Castilla del Pino confesaba que le había causado más dolor, en un momento determinado de su vida, no haber obtenido la cátedra de Psiquiatría que el suicidio de una hija. Lo primero, dice, le generó una frustración ante la cual no encontraba recursos para defenderse, mientras logró blindarse contra el sufrimiento, bajo otras circunstancias, tras perder a un ser muy próximo. ¿Escandaloso? Los hijos y los padres, superado el momento de una dependencia casi biológica, van configurándose como universos autónomos, y es más patente que nunca, en nuestros tiempos, las destrucciones y daños que provoca no atenerse a esta verdad. Acompañarse, ayudarse, quererse, pero ni un paso más. Ese dicho popular de que el hijo debe buscar su propia vida lleva naturalmente a afirmar que los padres deben buscar y defender la suya, incluso contra aquél.
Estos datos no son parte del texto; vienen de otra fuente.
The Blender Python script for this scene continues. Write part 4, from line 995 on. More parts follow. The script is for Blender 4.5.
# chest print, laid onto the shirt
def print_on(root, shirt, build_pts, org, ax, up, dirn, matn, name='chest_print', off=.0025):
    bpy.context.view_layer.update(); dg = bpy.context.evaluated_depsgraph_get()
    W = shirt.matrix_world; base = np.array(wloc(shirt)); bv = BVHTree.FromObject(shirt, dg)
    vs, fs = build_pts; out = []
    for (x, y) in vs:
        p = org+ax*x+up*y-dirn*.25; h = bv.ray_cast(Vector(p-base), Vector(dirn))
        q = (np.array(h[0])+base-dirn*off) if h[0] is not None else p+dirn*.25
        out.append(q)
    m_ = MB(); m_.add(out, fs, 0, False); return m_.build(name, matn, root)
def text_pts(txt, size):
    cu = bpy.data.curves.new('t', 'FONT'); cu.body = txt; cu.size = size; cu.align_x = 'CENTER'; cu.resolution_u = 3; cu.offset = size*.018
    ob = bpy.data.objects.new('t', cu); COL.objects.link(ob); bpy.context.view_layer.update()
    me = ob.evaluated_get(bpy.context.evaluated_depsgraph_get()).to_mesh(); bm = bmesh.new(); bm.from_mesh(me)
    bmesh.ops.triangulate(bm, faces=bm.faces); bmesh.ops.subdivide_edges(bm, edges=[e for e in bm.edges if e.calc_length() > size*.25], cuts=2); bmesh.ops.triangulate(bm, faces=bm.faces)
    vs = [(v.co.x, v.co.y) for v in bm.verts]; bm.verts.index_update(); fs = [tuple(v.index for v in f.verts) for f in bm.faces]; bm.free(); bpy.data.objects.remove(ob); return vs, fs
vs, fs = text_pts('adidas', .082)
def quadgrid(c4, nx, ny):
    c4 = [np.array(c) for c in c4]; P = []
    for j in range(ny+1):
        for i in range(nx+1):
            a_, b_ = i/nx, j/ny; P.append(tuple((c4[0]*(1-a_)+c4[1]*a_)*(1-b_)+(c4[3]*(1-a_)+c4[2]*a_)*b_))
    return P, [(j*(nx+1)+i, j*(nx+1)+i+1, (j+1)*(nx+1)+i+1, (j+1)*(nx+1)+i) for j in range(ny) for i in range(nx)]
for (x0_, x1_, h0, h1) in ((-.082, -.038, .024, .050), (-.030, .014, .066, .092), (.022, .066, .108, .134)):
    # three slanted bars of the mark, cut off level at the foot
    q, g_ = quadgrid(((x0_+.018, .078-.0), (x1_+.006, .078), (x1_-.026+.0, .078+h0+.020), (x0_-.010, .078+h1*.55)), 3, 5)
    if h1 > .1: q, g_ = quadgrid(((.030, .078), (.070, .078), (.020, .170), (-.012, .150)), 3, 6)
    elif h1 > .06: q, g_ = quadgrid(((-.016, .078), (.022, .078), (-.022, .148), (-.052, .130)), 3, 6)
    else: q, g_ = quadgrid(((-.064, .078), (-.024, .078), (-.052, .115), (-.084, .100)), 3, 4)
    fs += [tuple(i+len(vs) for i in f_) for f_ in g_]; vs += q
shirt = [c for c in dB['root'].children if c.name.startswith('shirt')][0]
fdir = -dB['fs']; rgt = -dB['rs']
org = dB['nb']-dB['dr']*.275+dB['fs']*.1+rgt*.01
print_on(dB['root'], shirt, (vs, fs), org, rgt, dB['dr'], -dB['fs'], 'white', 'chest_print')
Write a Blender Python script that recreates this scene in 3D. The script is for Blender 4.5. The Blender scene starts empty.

Ni nuestra sociedad se encuentra compuesta por los conglomerados familiares de antes, los neo-guanxi de China, ni las supeditaciones a las leyes de los hematíes son de este tiempo. Gracias a la libertad se ha adquirido una mayor consciencia de uno mismo y una mayor consciencia del otro. Pero también, gracias al derecho democrático e individual, hemos aprendido una suerte de egoísmo identitario, un firme amor propio, que nos defiende cada vez más de los amores sin condición.